The Rocks of Samburu

Two lion cubs

One of a pair of lion cubs nudges their mother.  Mom, who is resting, doesn’t want to get up to play and swats the cub.  So the pair of cubs wander off to find something or someone to play with. They go through the dry, yellow grass of Samburu National Park, pausing behind a bush now and then.  After a while, they find themselves on one side of some tall brush, while on the other side a very large giraffe is having his dinner of leaves.  After the cubs scratch around the bush for a bit, the giraffe moves away.  Though the giraffe has a powerful kick, which could easily dispense with a lion cub, he seems wary of them.
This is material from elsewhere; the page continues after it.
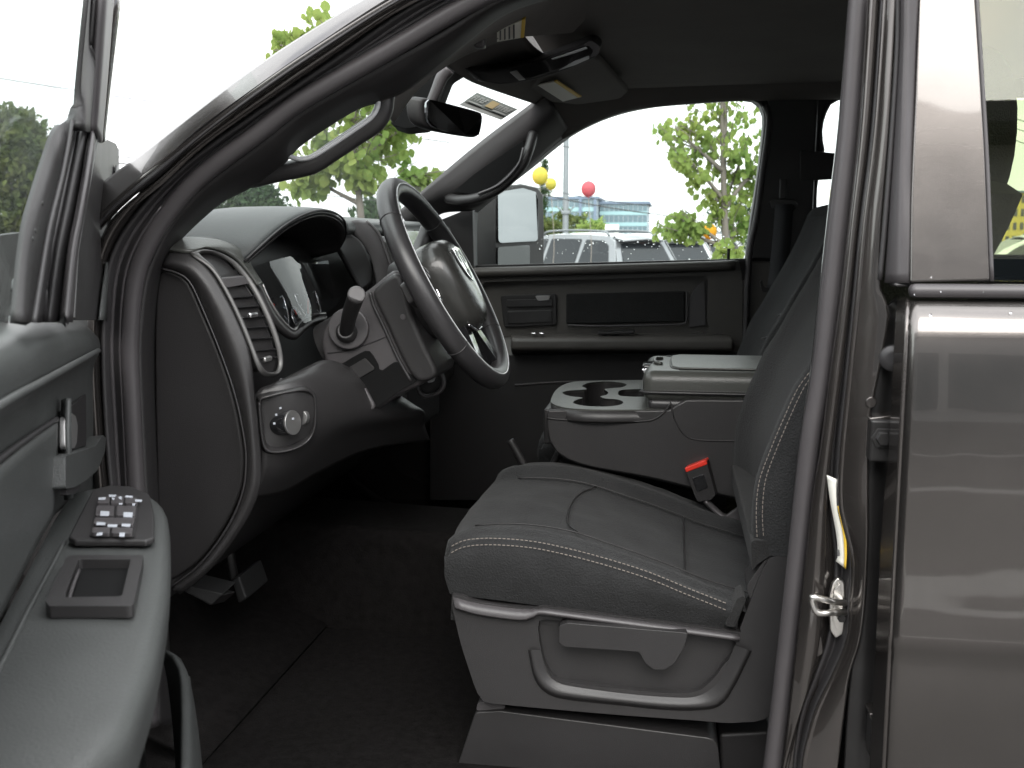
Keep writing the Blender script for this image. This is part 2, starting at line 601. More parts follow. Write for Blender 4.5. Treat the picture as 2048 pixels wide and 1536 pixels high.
# roof skin and the outer shell that closes the cabin
roof_pts = [[(-0.36, y, 2.015 + 0.045 * (1 - ((y - .8) / .85) ** 2)), (-0.2, y, 2.03 + .045 * (1 - ((y - .8) / .85) ** 2)), (0.2, y, 2.04 + .045 * (1 - ((y - .8) / .85) ** 2)), (1.3, y, 2.02 + .045 * (1 - ((y - .8) / .85) ** 2))] for y in (0.03, 0.2, 0.5, 0.8, 1.1, 1.4, 1.62)]
sheet('roof', roof_pts, 'paint', body, nu=16, thick=0.01)
rbox('back_wall', (1.36, 0.8, 1.45), (0.05, 1.62, 1.30), 'paint', body, bw=0.01)
rbox('firewall', (-1.12, 0.8, 1.15), (0.05, 1.62, 0.70), 'black_metal', body, bw=0.01)
# bonnet and wings ahead of the windscreen, cargo bed behind, wheels
sheet('bonnet', [[(-1.12, y, 1.50), (-1.5, y, 1.46 - .06 * abs(y - .8)), (-2.1, y, 1.40 - .06 * abs(y - .8)), (-2.32, y, 1.30)] for y in (-.02, .3, .8, 1.3, 1.62)], 'paint', body, nu=20, thick=0.02)
rbox('wing', (-1.72, -0.06, 1.10), (1.24, 0.10, 0.62), 'paint', body, bw=0.04)
rbox('wing', (-1.72, 1.66, 1.10), (1.24, 0.10, 0.62), 'paint', body, bw=0.04)
rbox('grille', (-2.36, 0.8, 1.02), (0.10, 1.70, 0.56), 'chrome', body, bw=0.03)
rbox('bumper', (-2.45, 0.8, 0.66), (0.16, 1.80, 0.22), 'chrome', body, bw=0.04)
for yy in (-0.06, 1.66):
    rbox('bed_side', (2.45, yy, 1.12), (2.0, 0.10, 0.62), 'paint', body, bw=0.03)
    rbox('rocker', (0.1, yy + (0.03 if yy < 0 else -.03), 0.70), (2.5, 0.14, 0.14), 'paint', body, bw=0.03)
rbox('bed_floor', (2.45, 0.8, 0.86), (2.0, 1.60, 0.06), 'black_metal', body, bw=0.01)
rbox('tailgate', (3.45, 0.8, 1.12), (0.07, 1.66, 0.62), 'paint', body, bw=0.02)
rbox('chassis', (0.5, 0.8, 0.62), (5.6, 0.9, 0.16), 'black_metal', body, bw=0.02)
for xx in (-1.75, 2.3):
    for yy in (0.06, 1.54):
        lathe('wheel', [(0.20, -0.13), (0.36, -0.14), (0.40, -0.10), (0.40, 0.10), (0.36, 0.14), (0.20, 0.13)], (xx, yy, 0.40), (0, 1, 0), 'rubber', body, n=36)
mat('floor_under', (0.03, 0.03, 0.03), 0.8)

# windscreen: near edge along the A-pillar, far edge along the other pillar
nearW = PP([(780, 35), (640, 132), (520, 220), (420, 300), (330, 380), (250, 450), (180, 520)], 0.10)
farW = PP([(1068, 201), (978, 270), (910, 325), (845, 381), (790, 430), (740, 475), (690, 520)], 1.50)
midW = [((a + b) / 2) + Vector((-0.10, 0, 0.012)) for a, b in zip(crv(nearW, 9), crv(farW, 9))]
ws = sheet('windscreen', [nearW, midW, farW], 'windshield_glass', truck, nu=20, nv=17, thick=0)
# cowl below the glass
rbox('cowl', (-1.06, 0.8, 1.46), (0.22, 1.60, 0.05), 'plastic_dark', body, bw=0.01)

# ------------------------------------------------------------------ driver A-pillar trim and grab handle
L5 = [(1130, -20), (1010, 20), (905, 100), (815, 170), (760, 196), (705, 215), (600, 283), (560, 325), (492, 372), (444, 396), (403, 429), (369, 461), (336, 499), (319, 540), (311, 600), (306, 690), (308, 820), (314, 975), (326, 1200), (342, 1450)]
L4t = [(1110, -50), (983, 0), (880, 62), (795, 109), (735, 142), (680, 173), (600, 219), (560, 250), (513, 287), (455, 330), (400, 372), (370, 405), (342, 438), (308, 500), (284, 570), (272, 690), (276, 820), (284, 975), (297, 1200), (312, 1450)]
trim = sheet('pillar_trim', [PP(L4t, 0.052), PP([(a[0] * .5 + b[0] * .5, a[1] * .5 + b[1] * .5) for a, b in zip(L4t, L5)], 0.075), PP(L5, 0.125)],
             'plastic_dark', truck, nu=110, thick=0.006)
tube('seam_line', PP([(a[0] * .86 + b[0] * .14, a[1] * .86 + b[1] * .14) for a, b in zip(L4t, L5)], 0.054), 0.0016, 'plastic_grey', trim, res=110, n=6)
tube('grab_handle', PP([(500, 358), (556, 345), (600, 336), (630, 326), (670, 300), (715, 270), (750, 246), (766, 222), (770, 195), (776, 165)], 0.135), 0.0135, 'plastic', trim, res=60, n=14)
tube('handle_inlay', PP([(575, 312), (600, 318), (625, 313), (660, 292), (705, 262), (741, 236), (755, 214), (757, 186)], 0.122), 0.0036, 'handle_satin', trim, res=50, n=8)
# header pad joining the trim to the roof lining
sheet('header_trim', [PP([(760, 196, .12), (815, 165, .12), (905, 95, .12), (1010, 15, .12), (1100, -40, .12)]),
                      PP([(772, 225, .25), (827, 176, .27), (905, 108, .30), (1000, 50, .32), (1100, 0, .34)]),
                      PP([(782, 242, .42), (835, 170, .45), (900, 120, .5), (960, 92, .5), (1060, 60, .5)])], 'headliner', trim, nu=30, thick=0.006)

# ------------------------------------------------------------------ roof lining, visors, overhead console, mirror
def zl(x, y):
    return 1.99 + 0.035 * (1 - ((y - 0.8) / 0.8) ** 2) + 0.01 * math.sin((x + .4) * 1.7)
lin = sheet('roof_lining', [[(x, y, zl(x, y) - (0.035 if x < -0.42 else 0.0)) for x in (-0.30, -0.25, -0.2, -0.1, 0.2, 0.6, 1.0, 1.33)] for y in (0.09, 0.25, 0.5, 0.8, 1.1, 1.35, 1.50)],
            'headliner', truck, nu=30, thick=0.008)
# far side rail of the lining, curving down to the passenger door
sheet('side_rail', [PP([(1068, 200, 1.47), (1160, 160, 1.47), (1260, 120, 1.47), (1420, 105, 1.47), (1560, 110, 1.47), (1760, 120, 1.47)]),
                    PP([(1090, 235, 1.52), (1165, 205, 1.52), (1255, 175, 1.52), (1420, 160, 1.52), (1560, 170, 1.52), (1760, 175, 1.52)]),
                    PP([(1125, 275, 1.57), (1190, 240, 1.57), (1270, 214, 1.57), (1420, 199, 1.57), (1560, 194, 1.57), (1760, 190, 1.57)])], 'headliner', lin, nu=40, thick=0.01)
# windscreen header band
hdr = PP([(800, 60, .3), (860, 96, .5), (920, 143, .75), (970, 166, .95), (1068, 201, 1.48)])
sheet('front_header', [[p + Vector((0.0, 0, -0.004)) for p in hdr], [p + Vector((0.06, 0, 0.035)) for p in hdr], [p + Vector((0.14, 0, 0.05)) for p in hdr]], 'headliner', lin, nu=30, thick=0.008)
# sun visors
vz_out = roundpoly(PP([(935, 84, .30), (1145, 66, .62), (1170, 40, .60), (1180, -10, .5), (1040, -60, .2), (930, 20, .2)]), 0.18)
vis = prism('sun_visor', vz_out, (0, 0.0, 0.016), 'headliner', truck, bw=0.004)
pl_ = lambda pts, y: PP(pts, y)
prism('warning_label', PP([(994, 62, .33), (1050, 38, .33), (1047, 75, .42), (994, 84, .40)]), (0.0, 0.004, 0.004), 'white_label', vis, bw=0)
prism('label_edge', PP([(1044, 40.5, .325), (1051, 37.5, .325), (1048, 75.2, .415), (1041, 76.4, .412)]), (0.0, 0.004, 0.004), 'yellow_label', vis, bw=0)
for i in range(4):
    f = i / 4
    prism('label_text', PP([(999 + 9 * i, 64 - 4 * i, .333), (1002 + 9 * i, 63 - 4 * i, .333), (1002 + 9 * i, 80 - i, .39), (999 + 9 * i, 81 - i, .39)]), (0.0, 0.003, 0.003), 'label_print', vis, bw=0)
rbox('visor_pivot', P(960, 84, .33), (0.018, 0.02, 0.02), 'plastic_grey', vis, bw=0.005)
vz2 = roundpoly(PP([(1060, 176, 1.02), (1110, 120, .92), (1196, 118, 1.02), (1256, 184, 1.38), (1240, 198, 1.40), (1154, 210, 1.42), (1100, 203, 1.36)]), 0.16)
vis2 = prism('sun_visor', vz2, (0, 0.0, 0.016), 'headliner', truck, bw=0.004)
prism('warning_label', PP([(1075, 168, 1.04), (1113, 160, 1.04), (1162, 192, 1.25), (1126, 201, 1.25)]), (0.0, -0.003, -0.003), 'white_label', vis2, bw=0)
prism('label_edge', PP([(1108, 161, 1.038), (1114, 159.5, 1.038), (1163, 191.5, 1.248), (1156, 193.4, 1.248)]), (0.0, -0.003, -0.003), 'yellow_label', vis2, bw=0)
# overhead console
up_ = [(925, 133), (978, 139), (1037, 129), (1095, 113), (1154, 90), (1183, 81)]
lo_ = [(949, 158), (978, 166), (1007, 169), (1056, 162), (1115, 146), (1173, 123)]
oc = prism('overhead_console', crv(PP(up_ + [(1201, 94), (1197, 109)] + lo_[::-1], 0.72), 40, True), (-0.01, 0.20, 0.05), 'plastic_dark', truck, bw=0.006)
oc_len = crv(PP([(1022, 138), (1095, 118), (1154, 97), (1178, 92), (1186, 99), (1180, 113), (1115, 139), (1056, 157), (1050, 152), (1034, 139)], 0.714), 34, True)
prism('lamp_lens', oc_len, (0, 0.008, 0.002), 'plastic_gloss', oc, bw=0.002)
prism('lens_trim', PP([(1102, 117), (1172, 93), (1175, 97), (1150, 106), (1105, 119)], 0.710), (0, 0.006, 0), 'light_grey', oc, bw=0.001)
prism('lens_trim', PP([(1117, 140), (1150, 121), (1178, 111), (1178, 117), (1150, 129)], 0.710), (0, 0.006, 0), 'light_grey', oc, bw=0.001)
prism('console_cap', roundpoly(PP([(1166, 91), (1183, 81), (1201, 94), (1197, 109), (1180, 116), (1187, 101), (1178, 92)], 0.711), .3), (0, 0.012, 0.004), 'plastic_grey', oc, bw=0.002)
prism('lamp_button', PP([(1019, 144), (1033, 140), (1050, 158), (1037, 160)], 0.708), (0, 0.008, 0), 'silver', oc, bw=0.001)
prism('front_trim', PP([(924, 132), (932, 135), (968, 163), (955, 161)], 0.712), (0, 0.008, 0), 'plastic_grey', oc, bw=0.001)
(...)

Perhaps he only smells them and doesn’t know how small they are.  Anyway, he moves away across the road.  They follow, but as he continues to move away, they give up the chase—just as well since they are in some danger if he were to decide to kick them.  They head back together towards their sleeping mom.

One of the lion cubs

The next day two female lions are lying down, resting in the grass—they seem entirely unafraid of people—and don’t getup or move away.

Superb Starling

The Superb Starling is genuinely superb—rust-colored underneath with an iridescent blue-green back, a black head and cream-colored eyes, they hop along the ground feeding.

In a more wooded area, with a few taller trees, a young leopard circles the van—and other vans of visitors.  He walks along a tree branch on the ground, pauses, crosses back across the road, walking slowly right along the side of the van, and then off into the brush.  He is breathing hard and is clearly stressed, yet does not seek to run away from the people watching him, though he easily could.  Perhaps the cause of his stress is not the people at all. Perhaps instead he is hungry. He is very beautiful with all his spots.  Hopefully, he will find enough to eat and will lead a long and peaceful life.

The next day, another leopard appears in the grass, off to the left.  Crossing the road, he moves through the yellow grass and brush up a hill, at a measured pace, not running and seemingly unafraid of people.  He also is breathing rapidly. After a while he moves farther up the hill, disappearing into the grass. Perhaps he is angry and agitated, rather than frightened, at this intrusion by unwelcome human visitors into the peace of his existence.  Not knowing the leopard’s behavior, I don’t know.

Giraffes nibbling on an acacia tree

The giraffes tower over the prickly acacia trees, whose flat, feathered tops of leaves are dotted across the plain.  Samburu is arid, and the dry habitat seems to suit giraffes, antelopes and gazelles.  It is hard to imagine that these are really giraffes, standing there, tall and graceful—and not the sort of fairybook characters that some fanciful author has invented.  They look just like all their pictures—elegant and aloof.

On the horizon, a few hundred meters away, stand the rocky hills of Samburu, with dark gray rocks that meander up the hillsides and along the top.  In this desolate place, that is teeming with life, but that is mercifully devoid of the turmoil of human existence, there is a profound sense of being present before the world began—of being at the origin of all things.  The visitors’ vans—including our own—seem inconsequential, like a mirage that will soon vanish; they seem not to touch the underlying serenity that is here.

Samburu rocks

In the silence, broken only by the calls of birds, the rocks speak, telling tales of long ago—not thousands of years—but tens, even hundreds of thousands or millions of years.  Of a time when a visitor came this way from ancient Egypt—and of a time many eons before that, when the consciousness of the rocks was a part of the eternal presence of the earth itself.  Of a time before time when the awareness of the lions, the gazelles, the giraffes, of the acacia trees, and the speaking rocks were one, indefinable consciousness of innocence—the sacred life of the earth.

Ancient hill

Then, since that time when there was no separation of one consciousness from another, no distinction between the language and thought of man and that of the animals, the awareness of the cosmic dream has been remembered and spoken of by the eternal rocks, the guardians of spiritual awareness—the rocks who write, record and take note of the magical worlds that have always been—and will be again–beyond time and space—until one day when the passing smoke of an alien modern existence will have wafted far away on the wind—forever gone—leaving once more only the songs of the birds and the beauty of the gray rocks on the hills.